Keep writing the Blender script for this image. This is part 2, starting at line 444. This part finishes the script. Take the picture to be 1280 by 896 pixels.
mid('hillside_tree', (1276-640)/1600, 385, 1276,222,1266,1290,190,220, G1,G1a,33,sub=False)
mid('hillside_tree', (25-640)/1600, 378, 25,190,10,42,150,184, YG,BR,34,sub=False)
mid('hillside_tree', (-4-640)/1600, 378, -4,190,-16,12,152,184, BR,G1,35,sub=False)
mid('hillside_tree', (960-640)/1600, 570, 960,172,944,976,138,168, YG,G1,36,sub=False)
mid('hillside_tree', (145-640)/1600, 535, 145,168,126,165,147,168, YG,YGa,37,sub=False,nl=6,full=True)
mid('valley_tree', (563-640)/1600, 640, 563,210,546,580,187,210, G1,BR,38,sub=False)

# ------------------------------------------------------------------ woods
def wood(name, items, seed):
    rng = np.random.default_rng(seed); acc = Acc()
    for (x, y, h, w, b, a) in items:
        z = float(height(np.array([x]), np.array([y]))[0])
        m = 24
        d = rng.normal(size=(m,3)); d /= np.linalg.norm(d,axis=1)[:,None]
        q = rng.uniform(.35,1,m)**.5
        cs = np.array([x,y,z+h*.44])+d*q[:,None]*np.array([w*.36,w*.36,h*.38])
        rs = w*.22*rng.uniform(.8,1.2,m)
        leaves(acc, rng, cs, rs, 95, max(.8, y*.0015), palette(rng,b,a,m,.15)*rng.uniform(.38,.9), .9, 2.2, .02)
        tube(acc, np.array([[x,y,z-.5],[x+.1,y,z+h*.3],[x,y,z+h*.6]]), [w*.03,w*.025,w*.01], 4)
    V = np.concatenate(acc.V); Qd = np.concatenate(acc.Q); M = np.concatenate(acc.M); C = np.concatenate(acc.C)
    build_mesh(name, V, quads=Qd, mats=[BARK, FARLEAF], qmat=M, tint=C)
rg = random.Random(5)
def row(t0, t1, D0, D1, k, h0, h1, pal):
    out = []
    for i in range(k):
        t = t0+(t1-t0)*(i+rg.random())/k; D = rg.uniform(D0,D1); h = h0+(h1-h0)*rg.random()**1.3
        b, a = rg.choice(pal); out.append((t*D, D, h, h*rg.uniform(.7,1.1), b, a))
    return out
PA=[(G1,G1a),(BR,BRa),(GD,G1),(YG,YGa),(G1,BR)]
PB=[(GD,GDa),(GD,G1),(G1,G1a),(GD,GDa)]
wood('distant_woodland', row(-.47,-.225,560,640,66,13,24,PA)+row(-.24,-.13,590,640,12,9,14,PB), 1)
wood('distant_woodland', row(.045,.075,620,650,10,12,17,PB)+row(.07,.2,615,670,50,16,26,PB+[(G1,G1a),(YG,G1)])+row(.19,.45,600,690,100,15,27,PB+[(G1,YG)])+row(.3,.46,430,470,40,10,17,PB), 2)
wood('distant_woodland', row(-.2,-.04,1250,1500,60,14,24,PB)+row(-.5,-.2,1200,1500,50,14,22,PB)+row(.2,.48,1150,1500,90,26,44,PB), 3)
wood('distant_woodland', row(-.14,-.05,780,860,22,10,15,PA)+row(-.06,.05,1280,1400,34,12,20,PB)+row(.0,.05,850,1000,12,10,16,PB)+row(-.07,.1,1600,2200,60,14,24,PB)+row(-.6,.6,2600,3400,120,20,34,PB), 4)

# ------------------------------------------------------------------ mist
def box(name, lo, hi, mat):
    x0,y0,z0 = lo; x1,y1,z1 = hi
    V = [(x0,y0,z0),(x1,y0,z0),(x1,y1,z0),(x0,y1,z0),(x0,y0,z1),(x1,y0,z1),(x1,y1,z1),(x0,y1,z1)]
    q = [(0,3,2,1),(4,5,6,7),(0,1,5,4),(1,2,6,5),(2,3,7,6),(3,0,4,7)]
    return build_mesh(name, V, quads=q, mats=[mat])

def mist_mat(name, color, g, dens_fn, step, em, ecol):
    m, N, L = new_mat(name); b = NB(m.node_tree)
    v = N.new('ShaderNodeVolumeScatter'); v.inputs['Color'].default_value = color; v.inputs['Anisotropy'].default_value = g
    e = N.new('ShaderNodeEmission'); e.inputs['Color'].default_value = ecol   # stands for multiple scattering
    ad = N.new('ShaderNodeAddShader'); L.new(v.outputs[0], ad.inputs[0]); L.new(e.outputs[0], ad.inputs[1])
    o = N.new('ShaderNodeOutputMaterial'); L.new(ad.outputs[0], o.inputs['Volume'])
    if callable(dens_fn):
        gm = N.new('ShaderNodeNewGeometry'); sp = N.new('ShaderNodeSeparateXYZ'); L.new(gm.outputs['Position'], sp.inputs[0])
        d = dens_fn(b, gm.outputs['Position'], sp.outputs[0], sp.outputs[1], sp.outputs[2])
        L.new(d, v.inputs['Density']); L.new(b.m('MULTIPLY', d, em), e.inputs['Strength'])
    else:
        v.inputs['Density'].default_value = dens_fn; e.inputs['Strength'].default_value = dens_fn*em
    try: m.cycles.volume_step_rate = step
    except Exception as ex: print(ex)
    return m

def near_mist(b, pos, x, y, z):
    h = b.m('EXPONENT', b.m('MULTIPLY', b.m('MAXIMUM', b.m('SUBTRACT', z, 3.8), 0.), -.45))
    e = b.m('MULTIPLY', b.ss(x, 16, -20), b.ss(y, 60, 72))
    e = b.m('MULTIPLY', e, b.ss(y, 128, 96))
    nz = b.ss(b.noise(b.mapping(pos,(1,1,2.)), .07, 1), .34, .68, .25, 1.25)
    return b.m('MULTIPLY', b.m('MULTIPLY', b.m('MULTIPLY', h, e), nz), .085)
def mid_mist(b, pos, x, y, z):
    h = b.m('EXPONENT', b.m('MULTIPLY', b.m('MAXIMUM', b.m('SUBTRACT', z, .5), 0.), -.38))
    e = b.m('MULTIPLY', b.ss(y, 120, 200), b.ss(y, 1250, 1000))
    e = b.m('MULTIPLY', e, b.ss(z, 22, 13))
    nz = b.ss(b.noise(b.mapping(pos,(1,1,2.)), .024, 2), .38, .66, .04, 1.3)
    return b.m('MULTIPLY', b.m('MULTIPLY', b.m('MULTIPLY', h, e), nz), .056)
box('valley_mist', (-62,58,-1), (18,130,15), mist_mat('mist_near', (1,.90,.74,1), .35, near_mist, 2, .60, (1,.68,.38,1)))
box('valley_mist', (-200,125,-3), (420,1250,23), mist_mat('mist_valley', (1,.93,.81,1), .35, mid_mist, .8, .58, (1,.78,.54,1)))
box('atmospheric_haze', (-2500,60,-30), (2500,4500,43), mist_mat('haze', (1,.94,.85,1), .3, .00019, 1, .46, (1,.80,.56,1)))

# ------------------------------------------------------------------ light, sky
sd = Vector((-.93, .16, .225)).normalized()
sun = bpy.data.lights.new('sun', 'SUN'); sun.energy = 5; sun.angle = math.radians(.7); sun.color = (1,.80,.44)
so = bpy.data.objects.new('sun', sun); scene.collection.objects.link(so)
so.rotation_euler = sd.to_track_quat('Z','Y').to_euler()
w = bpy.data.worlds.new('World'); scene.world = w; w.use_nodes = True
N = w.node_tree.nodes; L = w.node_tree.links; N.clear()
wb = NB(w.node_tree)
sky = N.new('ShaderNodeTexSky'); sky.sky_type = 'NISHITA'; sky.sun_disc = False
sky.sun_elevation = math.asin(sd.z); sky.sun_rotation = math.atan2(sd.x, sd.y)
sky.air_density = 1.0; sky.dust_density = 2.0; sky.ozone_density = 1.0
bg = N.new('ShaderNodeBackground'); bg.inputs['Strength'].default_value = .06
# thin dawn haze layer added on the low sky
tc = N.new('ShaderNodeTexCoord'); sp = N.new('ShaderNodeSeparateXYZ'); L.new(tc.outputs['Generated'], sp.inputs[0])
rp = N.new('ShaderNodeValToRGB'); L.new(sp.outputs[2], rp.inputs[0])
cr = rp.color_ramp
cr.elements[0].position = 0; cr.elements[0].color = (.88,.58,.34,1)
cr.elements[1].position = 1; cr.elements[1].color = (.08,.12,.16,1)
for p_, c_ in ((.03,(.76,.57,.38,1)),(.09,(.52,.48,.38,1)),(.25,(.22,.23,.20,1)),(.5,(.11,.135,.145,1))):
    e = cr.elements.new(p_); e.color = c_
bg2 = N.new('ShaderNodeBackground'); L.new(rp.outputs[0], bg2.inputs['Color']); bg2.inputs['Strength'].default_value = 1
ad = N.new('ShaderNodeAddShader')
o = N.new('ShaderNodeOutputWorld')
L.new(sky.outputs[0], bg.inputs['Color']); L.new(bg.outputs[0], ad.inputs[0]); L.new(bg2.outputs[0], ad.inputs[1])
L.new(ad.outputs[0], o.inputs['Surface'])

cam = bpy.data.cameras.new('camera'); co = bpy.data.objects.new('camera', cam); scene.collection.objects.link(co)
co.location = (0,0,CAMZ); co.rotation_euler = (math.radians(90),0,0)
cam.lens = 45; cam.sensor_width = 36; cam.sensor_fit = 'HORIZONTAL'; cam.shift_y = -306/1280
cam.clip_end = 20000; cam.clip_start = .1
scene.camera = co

● **Task description**
What is needed is an exact copy of the lines from the start of the listing through the line where "640, 563,210,546,580,187,210, G1,BR,38,sub=False)" sits, please, both end lines included and nothing more.

● **Right answer**
Keep writing the Blender script for this image. This is part 2, starting at line 444. This part finishes the script. Take the picture to be 1280 by 896 pixels.
mid('hillside_tree', (1276-640)/1600, 385, 1276,222,1266,1290,190,220, G1,G1a,33,sub=False)
mid('hillside_tree', (25-640)/1600, 378, 25,190,10,42,150,184, YG,BR,34,sub=False)
mid('hillside_tree', (-4-640)/1600, 378, -4,190,-16,12,152,184, BR,G1,35,sub=False)
mid('hillside_tree', (960-640)/1600, 570, 960,172,944,976,138,168, YG,G1,36,sub=False)
mid('hillside_tree', (145-640)/1600, 535, 145,168,126,165,147,168, YG,YGa,37,sub=False,nl=6,full=True)
mid('valley_tree', (563-640)/1600, 640, 563,210,546,580,187,210, G1,BR,38,sub=False)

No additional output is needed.